According to Reuters, the gradual increase in U.S. real rates has had one of the biggest effects on the price of gold. U.S. economic data has been performing better than expected as of late, reflecting a lower level of U.S. fiscal risks. 

These and perhaps other factors have all had a dramatic influence on the price of gold and where it is likely to go, confirming the predictions that many analysts have had for the second half of 2013.

In December, Goldman Sachs had predicted a turn in the bull cycle of gold, citing reasons such as those stated above. While expected to happen in the second half of 2013, price predictions for 2014 were also cut.

Originally sitting at $1750/oz, gold is now expected to fall to $1450/oz next year. Since gold prices have fallen nearly 5% in this year alone, it comes as no surprise why predictions such as these might be made. 

As one might expect, many analysts and investors are getting gradually more nervous about what this means for the future of gold as a commodity and precious metal. A turn in the gold cycle could be long-lasting, reaching far beyond the predictions already being made for the remainder of this year into 2014. 

It’s entirely possible that a turn in the gold cycle could last for a short period of time only, although it would require a dramatically sharp turn in order for gold to fully recover to the point where it has been. 

For the most part, a turn in the gold cycle is thought to be seen as a more long-term change than anything else, especially given the state of the economy in America and the fact that U.S. real interest rates are going up.

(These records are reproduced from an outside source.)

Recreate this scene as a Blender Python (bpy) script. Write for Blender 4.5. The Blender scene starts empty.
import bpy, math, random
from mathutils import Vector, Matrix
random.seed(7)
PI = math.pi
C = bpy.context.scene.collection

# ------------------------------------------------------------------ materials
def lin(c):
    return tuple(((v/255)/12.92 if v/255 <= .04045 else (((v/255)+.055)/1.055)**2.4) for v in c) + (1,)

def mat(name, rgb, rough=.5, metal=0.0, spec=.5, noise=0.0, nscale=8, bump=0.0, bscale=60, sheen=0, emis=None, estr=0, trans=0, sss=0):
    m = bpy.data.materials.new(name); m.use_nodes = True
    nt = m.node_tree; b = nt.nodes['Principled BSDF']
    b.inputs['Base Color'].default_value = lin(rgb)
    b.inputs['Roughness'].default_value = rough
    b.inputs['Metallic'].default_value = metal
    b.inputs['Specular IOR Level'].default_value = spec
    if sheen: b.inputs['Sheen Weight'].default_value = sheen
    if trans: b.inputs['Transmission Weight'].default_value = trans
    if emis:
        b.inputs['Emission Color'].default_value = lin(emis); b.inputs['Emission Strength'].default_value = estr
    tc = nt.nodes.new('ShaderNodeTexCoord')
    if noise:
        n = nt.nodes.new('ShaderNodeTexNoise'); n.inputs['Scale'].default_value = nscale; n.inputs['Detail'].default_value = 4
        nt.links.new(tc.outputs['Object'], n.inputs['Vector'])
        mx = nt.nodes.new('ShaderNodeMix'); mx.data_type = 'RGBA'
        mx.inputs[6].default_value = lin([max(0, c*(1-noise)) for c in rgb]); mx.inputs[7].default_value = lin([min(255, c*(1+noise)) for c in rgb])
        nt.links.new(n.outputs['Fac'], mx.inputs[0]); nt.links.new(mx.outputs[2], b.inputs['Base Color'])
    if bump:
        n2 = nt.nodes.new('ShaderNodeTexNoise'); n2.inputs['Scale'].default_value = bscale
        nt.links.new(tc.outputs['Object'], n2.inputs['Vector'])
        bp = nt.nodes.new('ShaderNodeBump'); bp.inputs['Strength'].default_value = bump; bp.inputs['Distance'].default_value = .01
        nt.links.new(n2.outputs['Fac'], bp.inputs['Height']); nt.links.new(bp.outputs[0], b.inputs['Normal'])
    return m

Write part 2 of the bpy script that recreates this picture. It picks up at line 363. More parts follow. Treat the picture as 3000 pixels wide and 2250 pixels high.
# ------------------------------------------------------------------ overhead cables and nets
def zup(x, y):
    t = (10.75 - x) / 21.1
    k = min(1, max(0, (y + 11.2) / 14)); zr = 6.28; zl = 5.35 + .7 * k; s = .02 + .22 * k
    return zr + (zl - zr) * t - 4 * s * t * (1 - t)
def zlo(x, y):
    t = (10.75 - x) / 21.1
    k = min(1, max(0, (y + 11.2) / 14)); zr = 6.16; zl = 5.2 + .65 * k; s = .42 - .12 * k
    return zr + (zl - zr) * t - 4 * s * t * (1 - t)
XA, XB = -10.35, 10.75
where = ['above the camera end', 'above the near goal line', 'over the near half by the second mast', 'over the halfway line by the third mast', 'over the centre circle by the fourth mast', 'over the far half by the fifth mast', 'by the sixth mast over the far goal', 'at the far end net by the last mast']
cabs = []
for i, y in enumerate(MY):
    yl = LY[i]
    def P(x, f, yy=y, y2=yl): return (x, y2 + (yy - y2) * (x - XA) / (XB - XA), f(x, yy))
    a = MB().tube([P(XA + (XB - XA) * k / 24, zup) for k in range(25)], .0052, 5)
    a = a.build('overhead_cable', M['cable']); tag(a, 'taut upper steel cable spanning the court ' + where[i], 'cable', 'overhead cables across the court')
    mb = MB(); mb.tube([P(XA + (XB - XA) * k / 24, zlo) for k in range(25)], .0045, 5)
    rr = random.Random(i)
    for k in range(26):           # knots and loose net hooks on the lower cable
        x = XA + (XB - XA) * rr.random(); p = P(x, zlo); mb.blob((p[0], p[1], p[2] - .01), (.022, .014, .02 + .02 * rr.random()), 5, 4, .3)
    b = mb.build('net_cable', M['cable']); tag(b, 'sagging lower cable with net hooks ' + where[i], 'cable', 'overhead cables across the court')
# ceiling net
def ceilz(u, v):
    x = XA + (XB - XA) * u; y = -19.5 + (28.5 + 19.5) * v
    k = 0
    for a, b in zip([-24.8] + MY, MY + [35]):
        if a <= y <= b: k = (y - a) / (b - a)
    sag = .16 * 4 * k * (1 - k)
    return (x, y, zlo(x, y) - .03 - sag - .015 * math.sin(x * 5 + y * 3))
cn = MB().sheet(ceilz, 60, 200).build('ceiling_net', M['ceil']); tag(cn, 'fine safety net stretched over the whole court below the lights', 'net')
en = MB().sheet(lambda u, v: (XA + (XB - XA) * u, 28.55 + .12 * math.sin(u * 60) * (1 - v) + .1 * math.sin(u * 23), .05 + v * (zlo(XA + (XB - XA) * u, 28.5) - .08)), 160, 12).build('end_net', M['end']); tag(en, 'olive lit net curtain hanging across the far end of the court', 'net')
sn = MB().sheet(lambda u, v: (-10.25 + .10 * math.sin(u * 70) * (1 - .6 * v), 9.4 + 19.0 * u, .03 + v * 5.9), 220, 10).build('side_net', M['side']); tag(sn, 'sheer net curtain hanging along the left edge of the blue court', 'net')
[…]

There is also the fact that investors simply don’t have the same love for gold that they perhaps once did. According to The Telegraph, many investors have been turning away from the market for gold, withdrawing money from the SPDR Gold Trust (NYSE: GLD) consistently for the past seven months.

Since there has been an improvement in the performance of the stock market, investors are putting more focus and money into this aspect of their portfolios and leaving gold behind. The fact that the environment for gold is underperforming at the moment and is likely to continue doing so certainly does not help in getting investors to stay on board with the precious metal.

Even with issues such as this, gold is loved by many throughout the world, and the price is unlikely to fall to absurdly low figures. For now, however, it can be assumed that the next year or two will likely be rough for the precious metal, seeing prices drop more than they have in some time. Investors will likely continue to reevaluate their decisions, perhaps moving away from gold and focusing instead on stocks.